Still, the opposition was formidable back then, more so than it is in Portugal this week, and such was England’s exuberance on the pitch that L’Equipe, the French sports newspaper, wrote that Hoddle’s players were “chic”. Wins over Italy (World Cup finalists in 1994) and France (World Cup winners in 1998, a year later) secured the trophy for England, who lost to Brazil (world champions at the time) in their final match in Paris.


“The pressure was off,” Stuart Pearce told Sky Sports. “It was a more enjoyable tournament to play in.” Southgate, meanwhile, has said it was “like the perfect stag week” as England jetted from Nantes to Montpellier and then to the French capital. “Really good food, nice weather, what’s not to like?”

Hoddle’s side were as exciting and fresh as Southgate’s team is now. The defeat to Brazil, though, was a reality check that sounds unavoidably familiar today. “England can be congratulated for earning the right to joust with the best but last night they discovered that they still have some way to go to match them,” wrote the Independent in a reflection that could just as accurately have been applied to England’s World Cup semi-final defeat by Croatia last year.
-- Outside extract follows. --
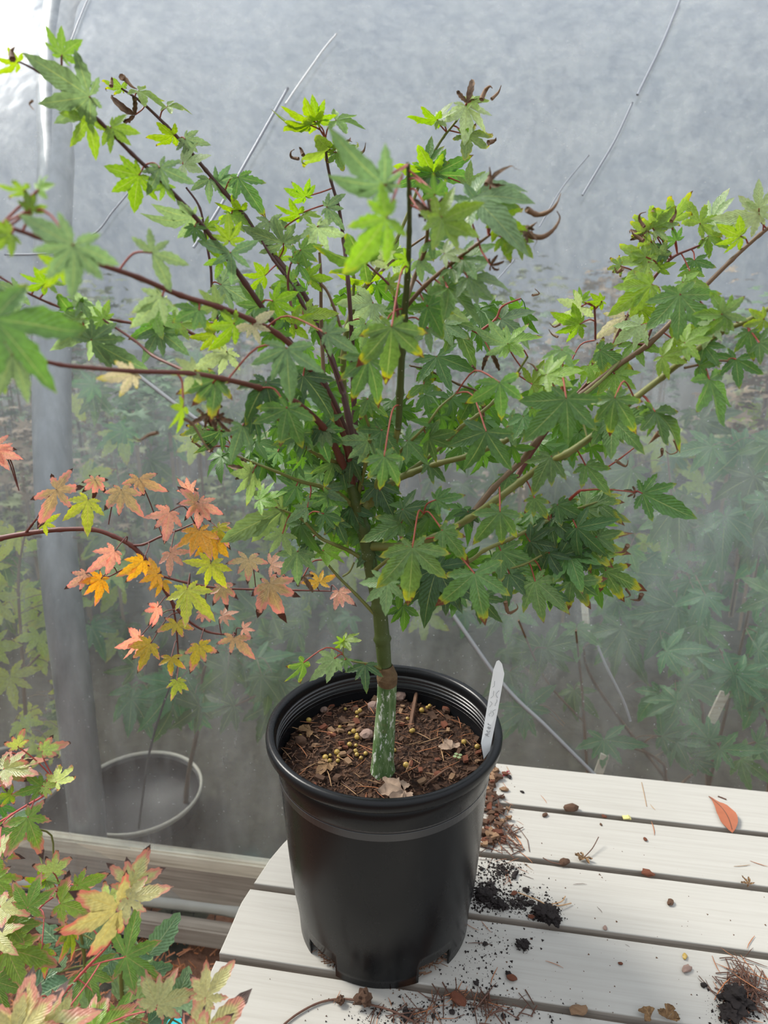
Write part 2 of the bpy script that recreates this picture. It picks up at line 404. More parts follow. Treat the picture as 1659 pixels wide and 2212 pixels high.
filmcord('tension_cord', [(236, 765), (300, 812), (400, 888), (520, 972), (640, 1052), (720, 1105), (900, 1230), (1080, 1470), (1180, 1570), (1290, 1680)], .0036, M_CORD, 'pale slack cord running diagonally down behind the maple crown', 'cord', extra=.006)
filmcord('thin_cord', [(385, 1440), (350, 1530), (320, 1640), (300, 1790)], .0022, M_RINGPOT, 'thin dark cord hanging across the pale ring behind the film', 'cord', extra=.02)
filmcord('bent_wire', [(1291, 1395), (1310, 1440), (1345, 1510), (1362, 1558)], .0022, M_CORD, 'thin grey wire slanting down behind the film at lower right', 'wire', extra=.02)
# broad wooden stakes inside
def stake(pix, extra, hw, label):
    a, b_ = onfilm(*pix[0], extra), onfilm(*pix[1], extra); d = (b_ - a); L = d.length; z = d.normalized(); x = z.cross(NW).normalized(); y = z.cross(x)
    m = MB(); m.box((a + b_) / 2, (hw, .003, L / 2), Matrix((x, y, z)).transposed())
    return tag(m.build('wooden_stake', M_BOARD), label, 'stake')
stake([(1262, 1300), (1268, 1372)], .10, .006, 'short pale wooden stake behind the film above the lone lobed leaf')
stake([(1307, 1630), (1292, 1672)], .05, .0075, 'pale wooden plant stick rising just behind the far table edge')
stake([(1566, 1495), (1535, 1560)], .12, .008, 'slanting grey wooden stake behind the film at lower right')

# big pots with dusty pale rims inside the tunnel
def bigpot(u0, u1, v0, v1, label):
    # rim ellipse -> centre on the tunnel floor side
    uc, vc = (u0 + u1) / 2, (v0 + v1) / 2
    Y = onfilm(uc, vc, .30).y; c = atY(uc, vc, Y); R = (u1 - u0) / 2 / FPX * depth(c) * .98
    root = empty('large_plant_pot', Vector((c.x, c.y, ZG)), label, 'pot', 'large pots inside the tunnel')
    h = c.z - ZG; K = 48
    def lathe(prof):
        vs = []; fs = []
        for r, z in prof:
            for j in range(K): q = 2 * PI * j / K; vs.append(Vector((c.x + r * math.cos(q), c.y + r * math.sin(q), ZG + z)))
        for i in range(len(prof) - 1):
            for j in range(K): j2 = (j + 1) % K; fs.append((i * K + j, i * K + j2, (i + 1) * K + j2, (i + 1) * K + j))
        return vs, fs
    link('body', mesh('body', *lathe([(0, .01), (R * .8, .01), (R * .97, h), (R * .95, h), (R * .92, h - .05), (0, h - .055)]), M_RINGPOT, True), root)
    link('rim', mesh('rim', *lathe([(R * .975, h - .006), (R * 1.005, h - .003), (R * 1.01, h + .004), (R * .985, h + .006), (R * .965, h), (R * .965, h - .012)]), M_RIMPALE, True), root)
    return root
bigpot(160, 436, 1628, 1790, 'dark pot with pale dusty rim behind the film, right of the steel hoop')
bigpot(-120, 140, 1612, 1762, 'dark pot with pale dusty rim behind the film, left of the steel hoop')

# ------------------------------------------------------------------ table
TAB = Vector((0, 0, 0))
table = empty('garden_table', (0.1, 0, 0), 'off-white weathered slatted garden table with a rounded end', 'table')
# plank frame: a along DW, b along NW (b = distance back)
def ab(p): return (p.dot(DW), p.dot(NW))
end_curve = [(-.30, -.155), (-.22, -.166), (-.125, -.190), (-.076, -.186), (-.054, -.178), (-.022, -.166), (.014, -.157), (.037, -.152), (.079, -.148), (.105, -.138)]
# world (y, x) pairs of the rounded end, turned into plank coordinates below
pts = [Vector((x, y, 0)) for y, x in [(-.34, -.13), (-.26, -.155), (-.18, -.170), (-.125, -.176), (-.076, -.1735), (-.054, -.169), (-.022, -.163), (.014, -.157), (.037, -.149), (.079, -.134), (.105, -.121), (.15, -.092), (.19, -.058), (.22, -.02), (.245, .03), (.262, .09)]]
endab = sorted([(p.dot(NW), p.dot(DW)) for p in pts])
def end_a(b_):
    if b_ <= endab[0][0]: return endab[0][1]
    for (b0, a0), (b1, a1) in zip(endab, endab[1:]):
        if b_ <= b1: return a0 + (a1 - a0) * (b_ - b0) / (b1 - b0)
    return endab[-1][1]
farb = Vector((.266, .236, 0)).dot(NW) + .001
gaps = [Vector((.30, .146, 0)).dot(NW), Vector((.27, .060, 0)).dot(NW), Vector((.15, -.0125, 0)).dot(NW), Vector((.07, -.0935, 0)).dot(NW)]
print('gaps', gaps, farb)
GW = .0042
bounds = [farb] + gaps + [gaps[-1] - .0925, gaps[-1] - .185, gaps[-1] - .2775]
for i in range(len(bounds) - 1):
    b1 = bounds[i] - (GW if i else 0); b0 = bounds[i + 1] + GW; A1 = 1.25; th = .019
    n = 9; loop = []
    for k in range(n + 1):
        b_ = b0 + (b1 - b0) * k / n; loop.append((end_a(b_), b_))
    loop += [(A1, b1), (A1, b0)]
    L2 = [Vector((a, b_, 0)) for a, b_ in loop]; N2 = len(L2); ce = Vector((sum(v.x for v in L2) / N2, sum(v.y for v in L2) / N2, 0))
    def ring(inset, z):
        out = []
        for k in range(N2):
            p0, p1, p2 = L2[k - 1], L2[k], L2[(k + 1) % N2]; e1 = (p1 - p0).normalized(); e2 = (p2 - p1).normalized()
            n1 = Vector((-e1.y, e1.x, 0)); n1 = n1 if n1.dot(ce - p1) > 0 else -n1; n2 = Vector((-e2.y, e2.x, 0)); n2 = n2 if n2.dot(ce - p1) > 0 else -n2
            m_ = (n1 + n2).normalized(); out.append(p1 + m_ * (inset / max(m_.dot(n1), .3)) + Vector((0, 0, z)))
        return out
    rings = [ring(.0013, 0), ring(.0004, -.0004), ring(0, -.0013), ring(0, -th)]
    vs = [v for r_ in rings for v in r_]; fs = [tuple(reversed(range(N2))), tuple(3 * N2 + k for k in range(N2))]; mi = [0, 1]
    for j in range(3):
        for k in range(N2):
            k2 = (k + 1) % N2; fs.append((j * N2 + k, j * N2 + k2, (j + 1) * N2 + k2, (j + 1) * N2 + k)); mi.append(1 if j == 2 and k >= n else 0)
    me = mesh('plank', vs, fs, [M_PLANK, M_PEDGE]); me.polygons.foreach_set('material_index', mi)
    M = Matrix((DW, NW, Vector((0, 0, 1)))).transposed().to_4x4()
    link('plank', me, table, M @ Matrix.Translation((0, 0, random.uniform(-.0004, .0004))))
R3 = Matrix((DW, NW, Vector((0, 0, 1)))).transposed()
for a in (.0, .55, 1.1):
    m = MB(); m.box(R3 @ Vector((a, (farb - .45) / 2 + .02, -.031)), (.022, .19, .0115), R3); m.build('crossbar', M_PEDGE, table)
for a, b_ in ((.0, .12), (.0, -.28), (1.1, .12), (1.1, -.28)):
    m = MB(); c = R3 @ Vector((a, b_, 0)); m.box(Vector((c.x, c.y, (-.0425 + ZG) / 2)), (.02, .02, (-.0425 - ZG) / 2), R3); m.build('leg', M_PEDGE, table)

# ------------------------------------------------------------------ pot
PZ = .0005
def lathe_m(prof, K=96, skip=None, c=(0, 0)):
    vs = []; fs = []
    for r, z in prof:
        for j in range(K): q = 2 * PI * j / K; vs.append((c[0] + r * math.cos(q), c[1] + r * math.sin(q), z))
    for i in range(len(prof) - 1):
        for j in range(K):
            if skip and skip(i, (j + .5) * 360 / K): continue
            j2 = (j + 1) % K; fs.append((i * K + j, i * K + j2, (i + 1) * K + j2, (i + 1) * K + j))
    return vs, fs
pot = empty('nursery_pot', (0, 0, PZ), 'large black plastic nursery pot standing on the table', 'pot')
notch = [-134, -56, 34, 124]
outer = [(.0895, PZ), (.0900, .012), (.0905, .021), (.0918, .034), (.0942, .050), (.0968, .075), (.0990, .110), (.1010, .150), (.1028, .188), (.1036, .1960), (.1046, .1975), (.1058, .212), (.1068, .226)]
def nskip(i, a):
    if i > 1: return False
    return any(abs((a - q + 180) % 360 - 180) < 12 for q in notch)
vs, fs = lathe_m(outer, 180, nskip)
inner = [(r - .0016, z) for r, z in outer]; inner[0] = (inner[0][0], PZ)
vi, fi = lathe_m(inner, 180, nskip); n0 = len(vs)
vs += vi; fs += [tuple(reversed([q + n0 for q in f])) for f in fi]
# close the wall thickness round the cut-outs and the foot
ed = {}
for f in fs[:len(fs) // 2]:
    for a, b_ in zip(f, f[1:] + f[:1]): ed[(a, b_)] = 1
for (a, b_) in list(ed):
    if (b_, a) not in ed: fs.append((b_, a, a + n0, b_ + n0))
link('body', mesh('body', vs, fs, M_POT, True), pot)
rimp = [(.1068, .226), (.1085, .2262), (.1128, .2272), (.1148, .2300), (.1150, .2350), (.1140, .2385), (.1112, .2400), (.1078, .2392), (.1062, .2370), (.1056, .2330), (.1053, .2260)]
link('rim', mesh('rim', *lathe_m(rimp, 128), M_POT, True), pot)
prof = [(.1053, .2300)]
z = .2290
while z > .196:
    prof += [(.1049, z), (.1041, z - .0007), (.1049, z - .0014)]; z -= .0042
prof += [(.1040, .190)]
vr, fr_ = lathe_m(prof, 128); link('ribbed_lining', mesh('ribbed_lining', vr, [tuple(reversed(f)) for f in fr_], simple('black_ribbed_plastic', (.03, .03, .032), .28, .2, 50, .6, .05), False), pot)
link('base_plate', mesh('base_plate', *lathe_m([(0, .0215), (.0886, .0215), (.0886, .0195), (0, .0195)], 64), M_POT), pot)
# potting mix
SZ = .204
def soil_z(x, y): 
    return SZ + .003 * noise.noise(Vector((x * 25, y * 25, 0))) + .0022 * noise.noise(Vector((x * 90, y * 90, 4))) + .006 * math.exp(-((x) ** 2 + (y + .02) ** 2) / .0006) - .004 * max(0, (math.hypot(x, y) - .09) / .014)
def soil():
    vs = []; fs = []; K = 150; N = 60; R = .1016
    for i in range(N + 1):
        r = R * i / N
        for j in range(K):
            q = 2 * PI * j / K; x, y = r * math.cos(q), r * math.sin(q)
            vs.append((x, y, soil_z(x, y) + .0016 * noise.noise(Vector((x * 260, y * 260, 9)))))
    for i in range(N):
        for j in range(K): j2 = (j + 1) % K; fs.append((i * K + j, (i + 1) * K + j, (i + 1) * K + j2, i * K + j2))
    n = len(vs)
    for r, z in ((.0975, .15), (.0925, .06), (.086, .024), (0.001, .024)):
        for j in range(K): q = 2 * PI * j / K; vs.append((r * math.cos(q), r * math.sin(q), z))
    for a, b_ in ((N * K, n), (n, n + K), (n + K, n + 2 * K), (n + 2 * K, n + 3 * K)):
        for j in range(K): j2 = (j + 1) % K; fs.append((a + j, b_ + j, b_ + j2, a + j2))
    return mesh('potting_mix', vs, fs, M_SOIL, True)
tag(link('potting_mix', soil()), 'dark brown bark-based potting mix filling the black pot', 'soil', kind='stuff')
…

Naturally, the promise of ‘97 went unfulfilled a year later, when England lost to Argentina in the round of 16 at the 1998 World Cup. Le Tournoi turned out to be the high point of a cycle that took England from desperation to optimism and then back to disappointment again. So far, Southgate’s England have trod the same path, in a similar style. The challenge will be not only to win the Nations League but to ensure that, 22 years from now, the trip to Portugal in 2019 is known as a major stepping stone for the side rather than an oft-forgotten little piece of their footballing history.